PROVIDED MATERIAL ->
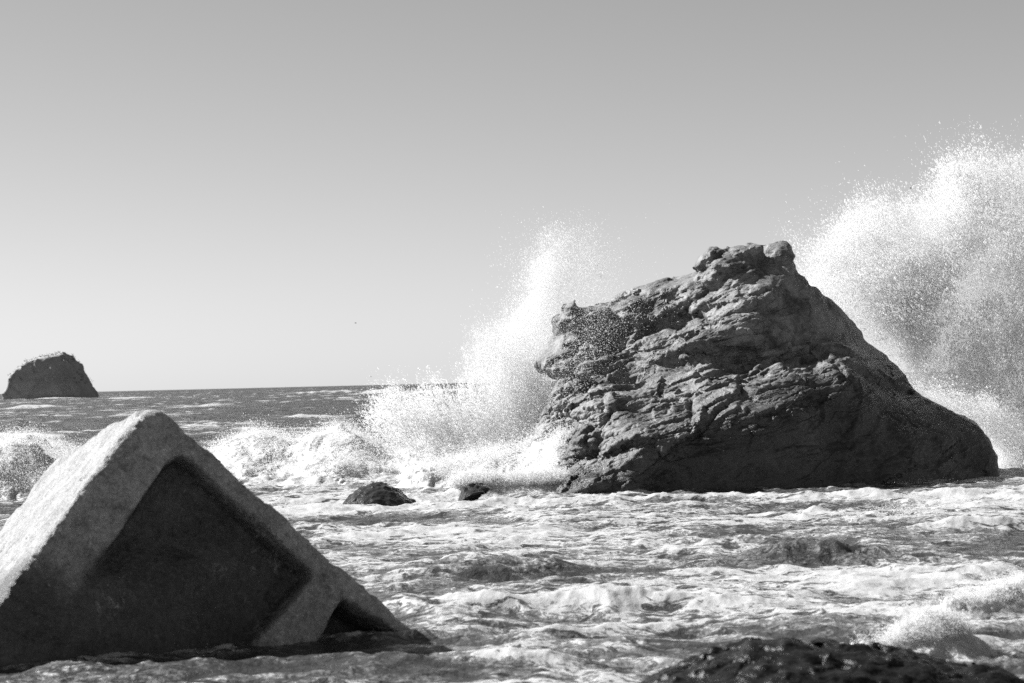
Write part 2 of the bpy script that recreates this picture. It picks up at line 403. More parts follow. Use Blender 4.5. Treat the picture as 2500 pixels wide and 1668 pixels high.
def carve(X, Y, Z, f, amp_fn, band=.9):
    m = np.abs(f) < band
    p = np.stack([X[m], Y[m], Z[m]], 1)
    f = f.copy(); f[m] += amp_fn(p, f[m]); return f
lit = P(1600 * Q, 880 * Q, YR + 2)
def big_noise(p, fv):
    # bedding rises gently to the right
    z = p[:, 2] - .18 * p[:, 0]
    warp = fbm(p, .7, 3, seed=3) * .5
    pw = np.stack([p[:, 0] + warp, p[:, 1] + warp, z + .5 * warp], 1)
    strata = fbm(pw * np.array([.45, .6, 2.4], np.float32), 1.0, 4, .55, 2, seed=9)
    lump = fbm(pw, .55, 4, .5, 1, seed=5)
    # how broken the surface is: the ledges and the lit left side are rough, the dark front fairly smooth
    zl = P(1600 * Q, 1010 * Q, YR)[2]
    rough = sstep(zl - .5, zl + .3, p[:, 2] + .22 * (lit[0] - p[:, 0]) ) * sstep(8.6, 6.2, p[:, 0])
    left = sstep(2.6, 1.2, p[:, 0] - .9 * (p[:, 2] - .3))
    rough = np.maximum(rough, left) * .8 + .2
    cr = np.clip(fbm(pw, .9, 3, .5, 2, seed=21), 0, 1) ** 2
    return -.14 * lump + .13 * strata * rough + .20 * cr * rough + .04 * fbm(pw, 3.0, 3, .6, 2, seed=30) * rough

def finish_rock(v, q, levels, amp, sc, seed, aniso=(1, 1, 1.8), rough_fn=None, skew=0., chip=1.0, big=0.):
    if big:                                # large flat facets first
        n = vnormals(smooth_mesh(v, q, 6, .5), q); p = v + np.stack([fbm(v, .6, 2, seed=seed + k) for k in (61, 65, 68)], 1) * .35
        p = p.copy(); p[:, 2] -= .35 * p[:, 0]; p = p * np.array([.55, .9, 1.45]); c0, e0 = facets(p, .75, seed + 21); c1, e1 = facets(p, 1.7, seed + 25)
        k = rough_fn(v) if rough_fn is not None else 1.0
        v = v + n * ((c0 * big + c1 * big * .5 - big * .3 * np.clip(.08 - e0, 0, 1) / .08) * k)[:, None]
    for l in range(levels):
        v, q = subdiv(v, q)
        v = smooth_mesh(v, q, 1, .35)
    n = vnormals(smooth_mesh(v, q, 4, .5), q)
    p = v.copy(); p[:, 2] -= skew * p[:, 0]
    p = (p * np.array(aniso)).astype(np.float32)
    wv = np.stack([fbm(p, sc * .5, 2, seed=seed + k) for k in (1, 5, 8)], 1) * .45 / sc
    p = p + wv
    k = rough_fn(v) if rough_fn is not None else 1.0
    if chip:
        c1, e1 = facets(p, sc * .35, seed); c2, e2 = facets(p, sc * 1.1, seed + 5); c3, e3 = facets(p, sc * 2.6, seed + 9)
        d = c1 * 1.5 - .5 * np.clip(.12 - e1, 0, 1) / .12 * sstep(-.1, .3, fbm(p, sc * .2, 2, seed=seed + 50)) + c2 * .55 - .12 * (e2 < .07) + c3 * .22
    else: d = 0
    d = chip * d + fbm(p, sc * .9, 5, .6, 2, seed=seed) * .45 + fbm(p, sc * 4, 3, .6, 0, seed=seed + 3) * .3
    return v + n * (d * k * amp)[:, None], q

H = .06
X, Y, Z = grid(-1.0, 11.4, YR - 1.0, YR + 8.6, -.9, 6.6, H)
f = big_rock_f(X, Y, Z); f = carve(X, Y, Z, f, big_noise)
f[:, :, 0] = np.maximum(f[:, :, 0], .01)
v, q = surface_nets(f, (-1.0, YR - 1.0, -.9), H)
zl = P(1600 * Q, 1010 * Q, YR)[2]
def rfn(v):
    a = sstep(zl - .5, zl + .3, v[:, 2] + .22 * (lit[0] - v[:, 0])) * sstep(8.6, 6.2, v[:, 0])
    b = sstep(2.6, 1.2, v[:, 0] - .9 * (v[:, 2] - .3))
    k = .22 + .78 * np.maximum(a, b)
    zt = P(1700 * Q, 680 * Q, YR + 5)[2]
    sm = sstep(.2, -.6, .55 * (v[:, 0] - P(1730 * Q, 700 * Q, YR + 4)[0]) * -1 + .0 * v[:, 2]) * sstep(P(1700 * Q, 830 * Q, YR + 3)[2] - .1, P(1700 * Q, 800 * Q, YR + 3)[2] + .2, v[:, 2])
    k = k * (1 - .65 * sm) * (1 - .6 * sstep(YR + 4.7, YR + 5.2, v[:, 1]))
    return k * (1 - .6 * sstep(zt - .1, zt + .3, v[:, 2]) * sstep(2.6, 3.4, v[:, 0]))
v, q = finish_rock(v, q, 2, .055, 2.6, 40, (.6, 1, 2.0), rough_fn=rfn, skew=.3, big=.27)
rock = mesh_obj('sea_rock', v, q, M_rock)
tag(rock, 'huge craggy dark rock in the surf, with boulders on its peak and a lit ledge', 'rock')
print('rock', len(v), round(time.time() - T0, 1))

# ------------------------------------------------------------------ tilted block in the foreground
A = P(372, 964, 19.3)                     # upper corner
E1 = P(-40, 1520, 18.0); E2 = P(1030, 1545, 20.1); E3 = P(-60, 1290, 23.0)
def plane(a, b, c, inside):
    n = np.cross(b - a, c - a); n /= np.linalg.norm(n)
    if n @ (inside - a) > 0: n = -n
    return n, n @ a
inn = P(250, 1500, 22.5); inn[2] = 0
nF, dF = plane(A, E1, E2, inn); nL, dL = plane(A, E1, E3, inn)
Bk = np.cross(nF, nL); nR = np.cross(E2 - A, nF); nR /= np.linalg.norm(nR)
if nR @ (inn - A) > 0: nR = -nR
dR = nR @ A
def onface(px, py):                       # where the sight line through this photo pixel meets the front face
    d = R3 @ np.array([(px - 1250) / F, -(py - 834) / F, -1.0]); o = np.array([0, 0, CAMH])
    return o + d * ((dF - nF @ o) / (nF @ d))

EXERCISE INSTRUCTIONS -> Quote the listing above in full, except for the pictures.

SOLVED EXERCISE ->
Write part 2 of the bpy script that recreates this picture. It picks up at line 403. More parts follow. Use Blender 4.5. Treat the picture as 2500 pixels wide and 1668 pixels high.
def carve(X, Y, Z, f, amp_fn, band=.9):
    m = np.abs(f) < band
    p = np.stack([X[m], Y[m], Z[m]], 1)
    f = f.copy(); f[m] += amp_fn(p, f[m]); return f
lit = P(1600 * Q, 880 * Q, YR + 2)
def big_noise(p, fv):
    # bedding rises gently to the right
    z = p[:, 2] - .18 * p[:, 0]
    warp = fbm(p, .7, 3, seed=3) * .5
    pw = np.stack([p[:, 0] + warp, p[:, 1] + warp, z + .5 * warp], 1)
    strata = fbm(pw * np.array([.45, .6, 2.4], np.float32), 1.0, 4, .55, 2, seed=9)
    lump = fbm(pw, .55, 4, .5, 1, seed=5)
    # how broken the surface is: the ledges and the lit left side are rough, the dark front fairly smooth
    zl = P(1600 * Q, 1010 * Q, YR)[2]
    rough = sstep(zl - .5, zl + .3, p[:, 2] + .22 * (lit[0] - p[:, 0]) ) * sstep(8.6, 6.2, p[:, 0])
    left = sstep(2.6, 1.2, p[:, 0] - .9 * (p[:, 2] - .3))
    rough = np.maximum(rough, left) * .8 + .2
    cr = np.clip(fbm(pw, .9, 3, .5, 2, seed=21), 0, 1) ** 2
    return -.14 * lump + .13 * strata * rough + .20 * cr * rough + .04 * fbm(pw, 3.0, 3, .6, 2, seed=30) * rough

def finish_rock(v, q, levels, amp, sc, seed, aniso=(1, 1, 1.8), rough_fn=None, skew=0., chip=1.0, big=0.):
    if big:                                # large flat facets first
        n = vnormals(smooth_mesh(v, q, 6, .5), q); p = v + np.stack([fbm(v, .6, 2, seed=seed + k) for k in (61, 65, 68)], 1) * .35
        p = p.copy(); p[:, 2] -= .35 * p[:, 0]; p = p * np.array([.55, .9, 1.45]); c0, e0 = facets(p, .75, seed + 21); c1, e1 = facets(p, 1.7, seed + 25)
        k = rough_fn(v) if rough_fn is not None else 1.0
        v = v + n * ((c0 * big + c1 * big * .5 - big * .3 * np.clip(.08 - e0, 0, 1) / .08) * k)[:, None]
    for l in range(levels):
        v, q = subdiv(v, q)
        v = smooth_mesh(v, q, 1, .35)
    n = vnormals(smooth_mesh(v, q, 4, .5), q)
    p = v.copy(); p[:, 2] -= skew * p[:, 0]
    p = (p * np.array(aniso)).astype(np.float32)
    wv = np.stack([fbm(p, sc * .5, 2, seed=seed + k) for k in (1, 5, 8)], 1) * .45 / sc
    p = p + wv
    k = rough_fn(v) if rough_fn is not None else 1.0
    if chip:
        c1, e1 = facets(p, sc * .35, seed); c2, e2 = facets(p, sc * 1.1, seed + 5); c3, e3 = facets(p, sc * 2.6, seed + 9)
        d = c1 * 1.5 - .5 * np.clip(.12 - e1, 0, 1) / .12 * sstep(-.1, .3, fbm(p, sc * .2, 2, seed=seed + 50)) + c2 * .55 - .12 * (e2 < .07) + c3 * .22
    else: d = 0
    d = chip * d + fbm(p, sc * .9, 5, .6, 2, seed=seed) * .45 + fbm(p, sc * 4, 3, .6, 0, seed=seed + 3) * .3
    return v + n * (d * k * amp)[:, None], q

H = .06
X, Y, Z = grid(-1.0, 11.4, YR - 1.0, YR + 8.6, -.9, 6.6, H)
f = big_rock_f(X, Y, Z); f = carve(X, Y, Z, f, big_noise)
f[:, :, 0] = np.maximum(f[:, :, 0], .01)
v, q = surface_nets(f, (-1.0, YR - 1.0, -.9), H)
zl = P(1600 * Q, 1010 * Q, YR)[2]
def rfn(v):
    a = sstep(zl - .5, zl + .3, v[:, 2] + .22 * (lit[0] - v[:, 0])) * sstep(8.6, 6.2, v[:, 0])
    b = sstep(2.6, 1.2, v[:, 0] - .9 * (v[:, 2] - .3))
    k = .22 + .78 * np.maximum(a, b)
    zt = P(1700 * Q, 680 * Q, YR + 5)[2]
    sm = sstep(.2, -.6, .55 * (v[:, 0] - P(1730 * Q, 700 * Q, YR + 4)[0]) * -1 + .0 * v[:, 2]) * sstep(P(1700 * Q, 830 * Q, YR + 3)[2] - .1, P(1700 * Q, 800 * Q, YR + 3)[2] + .2, v[:, 2])
    k = k * (1 - .65 * sm) * (1 - .6 * sstep(YR + 4.7, YR + 5.2, v[:, 1]))
    return k * (1 - .6 * sstep(zt - .1, zt + .3, v[:, 2]) * sstep(2.6, 3.4, v[:, 0]))
v, q = finish_rock(v, q, 2, .055, 2.6, 40, (.6, 1, 2.0), rough_fn=rfn, skew=.3, big=.27)
rock = mesh_obj('sea_rock', v, q, M_rock)
tag(rock, 'huge craggy dark rock in the surf, with boulders on its peak and a lit ledge', 'rock')
print('rock', len(v), round(time.time() - T0, 1))

# ------------------------------------------------------------------ tilted block in the foreground
A = P(372, 964, 19.3)                     # upper corner
E1 = P(-40, 1520, 18.0); E2 = P(1030, 1545, 20.1); E3 = P(-60, 1290, 23.0)
def plane(a, b, c, inside):
    n = np.cross(b - a, c - a); n /= np.linalg.norm(n)
    if n @ (inside - a) > 0: n = -n
    return n, n @ a
inn = P(250, 1500, 22.5); inn[2] = 0
nF, dF = plane(A, E1, E2, inn); nL, dL = plane(A, E1, E3, inn)
Bk = np.cross(nF, nL); nR = np.cross(E2 - A, nF); nR /= np.linalg.norm(nR)
if nR @ (inn - A) > 0: nR = -nR
dR = nR @ A
def onface(px, py):                       # where the sight line through this photo pixel meets the front face
    d = R3 @ np.array([(px - 1250) / F, -(py - 834) / F, -1.0]); o = np.array([0, 0, CAMH])
    return o + d * ((dF - nF @ o) / (nF @ d))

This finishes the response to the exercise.